College Basketball Rocked as Feds Charge 20 in Game-Fixing Scheme

A sweeping federal case reveals a far-reaching scheme to corrupt college basketball, raising urgent questions about the influence of gambling on amateur sports.

Federal Charges Rock College Hoops as Bribery and Game-Fixing Scheme Uncovered

PHILADELPHIA - College basketball is facing a seismic scandal after federal prosecutors announced charges against 20 men accused of orchestrating a widespread bribery and game-fixing operation that touched nearly 30 Division I games and involved dozens of players across more than 17 schools.

At the center of the alleged scheme are Shane Hennen and Marves Fairley - two men already under indictment for their roles in a separate NBA gambling case - and former LSU and NBA guard Antonio Blakeney. According to prosecutors, the trio worked together to recruit active college athletes during the 2023-24 and 2024-25 seasons, offering bribes ranging from $10,000 to $30,000 per game in exchange for shaving points - deliberately ensuring their teams failed to cover the spread.

The scope of the operation is staggering. Prosecutors say 39 players were involved, and the list of affected programs includes DePaul, Nicholls State, Tulane, La Salle, Fordham, Northwestern State, Saint Louis, Buffalo, Robert Morris, Southern Miss, North Carolina A&T, Coppin State, University of New Orleans, Abilene Christian, Alabama State, and Kennesaw State.

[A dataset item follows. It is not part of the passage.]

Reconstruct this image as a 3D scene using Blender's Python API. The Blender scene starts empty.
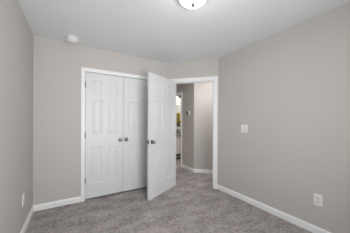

Four players currently active in college basketball were among those charged: Kennesaw State’s Simeon Cottle, Eastern Michigan’s Carlos Hart, Delaware State’s Camian Shell, and Texas Southern’s Oumar Koureissi.

“This is a prosecution of the criminal corruption of college athletics,” said David Metcalf, U.S. Attorney for the Eastern District of Pennsylvania.

But the college game wasn’t where this all started.

According to the indictment, the roots of the scheme trace back to 2022, when Fairley and Hennen allegedly approached Blakeney while he was playing for the Jiangsu Dragons in China’s top pro league. They reportedly asked him to manipulate his performance in exchange for cash - and Blakeney agreed.

In one March 2023 game where Jiangsu was an 11.5-point underdog, Blakeney, who had been averaging over 32 points per game, scored just 11. Jiangsu lost by 31.

Prosecutors say Fairley and Hennen wagered nearly $200,000 on that game alone.

Later that same month, Blakeney allegedly informed the group he wouldn’t play in an upcoming game but that his replacement would be “in” on the plan. The group placed another $100,000 in bets. At the end of the season, Blakeney was reportedly paid $200,000 for his cooperation.

The success of the scheme overseas apparently emboldened the group to expand stateside. They set their sights on college basketball, targeting players at mid-major programs - often on teams with losing records - where oversight might be thinner and the players more vulnerable to financial temptation.

The charges against Hennen and Fairley go beyond college hoops. The two are also facing federal charges in New York for allegedly running a gambling ring tied to the NBA, where they are accused of purchasing insider information - including injury updates - to place profitable bets.

That case even touches NBA names like Terry Rozier, and Hennen is separately charged in a poker scam that allegedly used the names of former NBA players, including Chauncey Billups and Damon Jones, to lure victims. Both men have pleaded not guilty.

While the cases in New York and Pennsylvania involve overlapping defendants, prosecutors emphasized that they are distinct in how they were carried out. “There are defendants in common but fundamentally this is a different scheme,” Metcalf said.

As the legal fallout unfolds, the NCAA is also taking action. Over the past year, the organization has ruled more than a dozen Division I men’s basketball players permanently ineligible for game manipulation, betting violations, and failure to cooperate with investigations.

“Protecting competition integrity is of the utmost importance for the NCAA,” said NCAA President Charlie Baker. “We are thankful for law enforcement agencies working to detect and combat integrity issues and match manipulation in college sports.”

At this week’s NCAA convention in Maryland, officials addressed the growing threat of legalized sports betting, particularly the impact of prop bets - wagers on individual player performances. Mark Hicks, the NCAA’s managing director of enforcement, said that players at smaller programs have become prime targets for these schemes.

The NCAA has been lobbying for a nationwide ban on college prop bets, and while four states have already removed them from the market, many others still allow them. Baker didn’t mince words in his address to NCAA members.

“Our enforcement team uncovered student-athletes who manipulated their performance to win bets, and we caught coaches trading inside information, and we took action, and we banned those responsible,” Baker said. “But the sports betting community’s response to that was a shoulder shrug.”

He noted that while sportsbooks have pulled some NBA prop bets due to risk, many continue to offer them for college games - a decision he says puts student-athletes in harm’s way.

“In some respects, the sports betting industry’s drive for profits is coming at the expense of our student-athletes, and it must stop.”

The message is clear: this isn’t just about a few bad actors. It’s about a system that left the door open - and a reckoning that’s only just begun.